A disquieting Wall Street Journal column reminds us of what classical liberals and libertarians have been repeating: the state, however useful it may be, is very dangerous. With hindsight, it is surprising how so few people have taken these voices seriously, perhaps because the lobster has been boiled quite slowly. The problem is not unique to the United States but may be especially dangerous here given the enormous extent of the President’s power. Congress can be happily gridlocked; the president will not be (except possibly in his own mind, which doesn’t reduce the danger).

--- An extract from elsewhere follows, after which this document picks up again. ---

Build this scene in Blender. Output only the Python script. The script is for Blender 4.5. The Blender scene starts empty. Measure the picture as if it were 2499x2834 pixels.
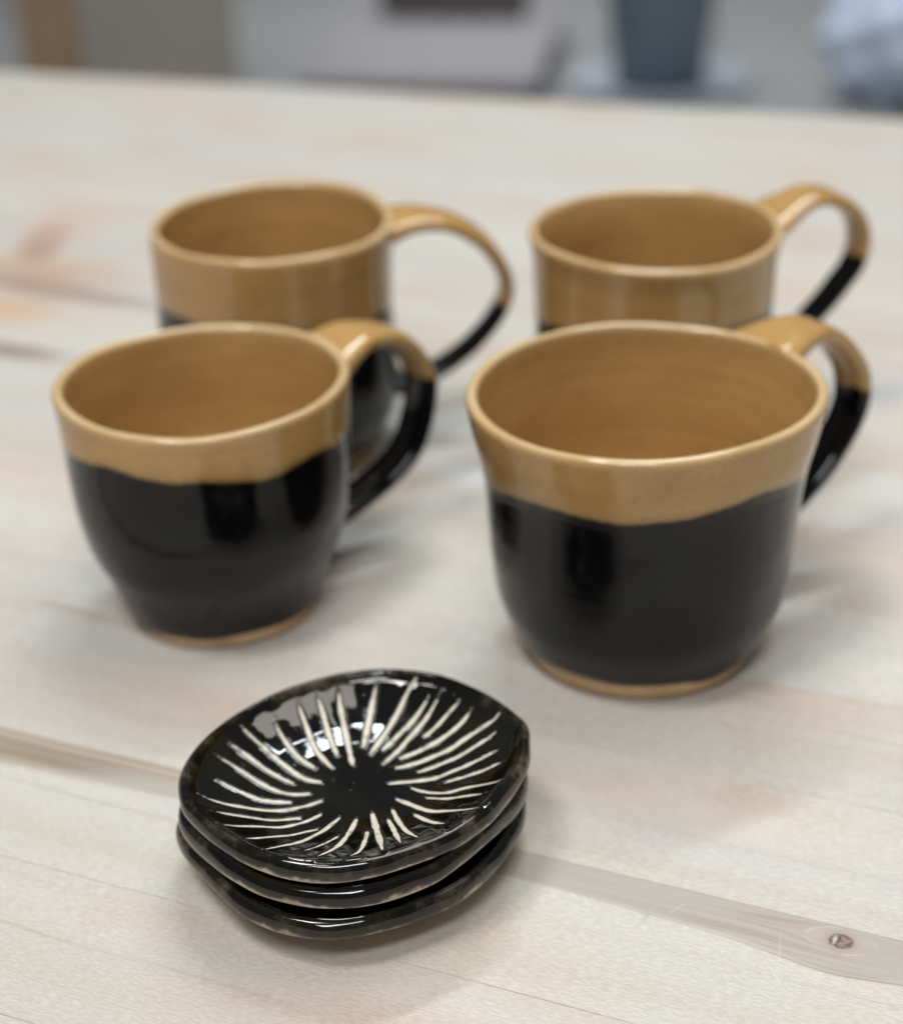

The WSJ columnist focuses on the Insurrection Act, last amended after the Civil War, and which Donald Trump thought of invoking during his first term (William A. Galston, “Donald Trump’s Insurrection Act Gambit,” Wall Street Journal, November 15, 2023). The columnist writes about that law:

Its scope, which is both broad and vague, gives the president enormous discretionary power. Key terms—insurrection, rebellion and domestic violence—aren’t defined. As an analysis by the Brennan Center shows, the president alone may decide whether these prerequisites for deploying the military have been met, and the Supreme Court has said it has no authority to review the president’s decision.

To be sure, a 1932 Supreme Court decision held that courts may review the lawfulness or constitutionality of acts the military performs after it has been deployed, but in the swirl of events basic liberties may be curtailed well before the judiciary can step in.

Consider this scenario: After a divisive campaign, a presidential candidate opposed by half the country is inaugurated, and a massive protest breaks out in Washington. While observers and authorities report that the demonstrators are mostly peaceful, the new president disagrees, federalizes the National Guards of Maryland, Virginia and the District of Columbia, and deploys them with orders to suppress the protests.

Other scenarios are possible. Trump has shown that he has no clear idea of the desirable limits to government power. The packing of the large police bureaucracies in DC with yes-men, as his myrmidons are now planning for a possible second term, would give him much more power than most Americans can imagine.

To those of us (I am not casting the first stone) who have been tempted to side with “the people” against the conceited and legislation-happy establishment, the surprise has a second dimension: the next blow to individual liberty may well come not from these people but from the mob excited by a demagogue. Lots of ordinary people, particularly in America, have kept a sense of liberty and decency. But a large number have been applauding a despot-to-be who has no political philosophy, no intelligence of this world, and is nothing but a rabble-rouser narcissist.

One-third of American voters think that the 2020 election was stolen just because he says so. He once boasted that he could shoot somebody on Fifth Avenue and his followers would remain loyal to him (it is worth watching the 15-second video). He hopes that his future Department of Justice and FBI would too. Fortunately, he has lately been meeting some resistance from the judicial institutions of this country, but he understands that his interest is to politicize them further.

This phenomenon of the betrayal of liberty by the common people for the comfort of following demagogues (after the betrayal of the establishment for the purpose of maintaining their control) reminds us of a remark by James Buchanan in a slightly different but related context (“Afraid to Be Free: Dependency As Desideratum,” Public Choice  [2005]):

The thirst or desire for freedom, and responsibility, is perhaps not nearly so universal as so many post-Enlightenment philosophers have assumed.

In his contemporaneous book, Why I, Too, Am Not a Conservative, Buchanan showed more faith (the word is his) in the future of liberalism.

Neither Donald Trump nor Joe Biden ever tried, or thought of trying, or could probably try to think of trying, to abolish or seriously limit laws such as the Insurrection Act. They share the intuition that tyranny dwells on the other side of an arbitrary political-partisan line. Other “democratic” states in the world face similar dangers in different institutional contexts, but many would arguably follow America in despotism. (I put “democracy” in scare quotes because many seem to confuse it with competitive authoritarianism.) Not much imagination is necessary to see what could happen next.

Institutions, which are sets of formal or informal rules, have their logic. Studying that logic has been a major enterprise of political economy. Without the idea of constraining Leviathan, prospects are dark. History is replete with examples, often in sophisticated societies.

The reader interested in this topic might enjoy my review of the collection of articles assembled by Cass Sunstein in Can It Happen Here? Authoritarianism in America (2018): “You Didn’t See It Coming,” Regulation, Winter 2018-2019, pp. 54-57. Having just reread it, I found a paragraph that, if I had not written it, I would wish I had; please pardon my self-congratulation. About the chapter by New York University law professor Stephen Holmes, I wrote:

Holmes exemplifies the statist elite suddenly surprised that the vast power they advocated for, and granted to, the state is being used by politicians not of their own tribe. They don’t realize that tyranny, not nirvana, is what happens when people put all their hopes in government, as Anthony de Jasay argues (notably in his 1985 book The State). How can these elites complain so much about government’s actions and yet not question its power? They had taken over the government and were pushing their brand of soft fascism when Trump displaced them.